Parmi les dix personnes en charge d’organiser ces rencontres et de rééditer les règles du calcio fiorentino, un nom a retenu l’attention de MM. Goggi et Giovanelli, celui de Thomas Earle, un marchand de Liverpool établi à Livourne de 1748 à 1766.

« Son neveu, Hardman Earle, dont les fils furent scolarisés au collège de Rugby dans les années 1830, était le propriétaire du terrain à Liverpool où eut lieu en décembre 1857 la première rencontre de rugby de l’histoire », explique Matteo Poggi.

– Déjà une 3e mi-temps –

En fouillant dans les archives municipales de Florence, Livourne, Liverpool et jusque dans l’Illinois, les deux chercheurs ont mis en évidence les similitudes dans les règles régissant le calcio fiorentino et « le rugby dans sa version primitive », relève M. Poggi.

Ils opposaient deux équipes de 50 joueurs, disposés sur quatre lignes, qui devaient traverser le terrain pour marquer, qui tiraient au pied après chaque point et qui jouaient des touches.

« Et ce n’est pas fini », rigole Matteo Poggi. « Comme pour la fameuse 3e mi-temps qui est l’essence du rugby, nous avons retrouvé des récits qui racontent qu’à Livourne on se retrouvait après les matches pour boire et manger ».

En attendant une éventuelle réponse de World Rugby, il savoure les récents exploits de l’équipe d’Italie de rugby qui a fait trembler la France (13-13) et battu tour à tour l’Ecosse (31-29) et le pays de Galles (24-21) pour réaliser le meilleur Tournoi de son histoire.
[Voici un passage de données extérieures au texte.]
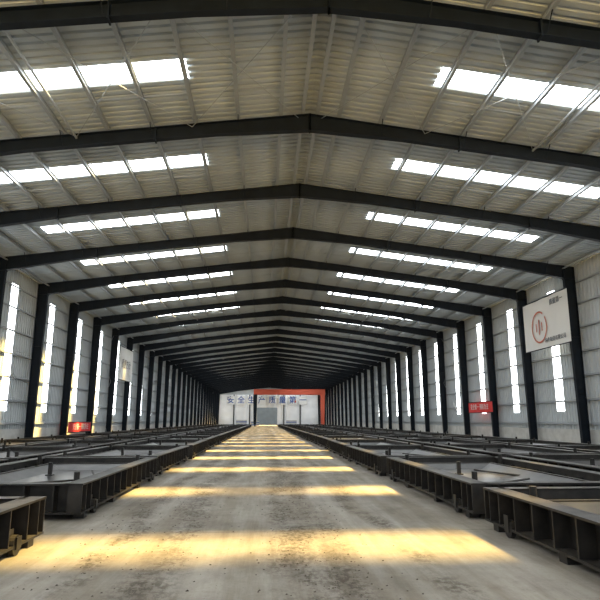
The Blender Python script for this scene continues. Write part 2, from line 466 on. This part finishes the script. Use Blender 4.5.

« Notre seule ambition, c’est de rouvrir les discussions sur les origines de rugby, le seul sport majeur pour lequel cette question se pose encore », note M. Poggi.

« Dire que le rugby trouve ses origines non plus dans un collège anglais mais dans un sport joué par des princes et des nobles est encore plus beau », estime-t-il. « Cela ne va pas appauvrir son histoire mais au contraire l’enrichir ».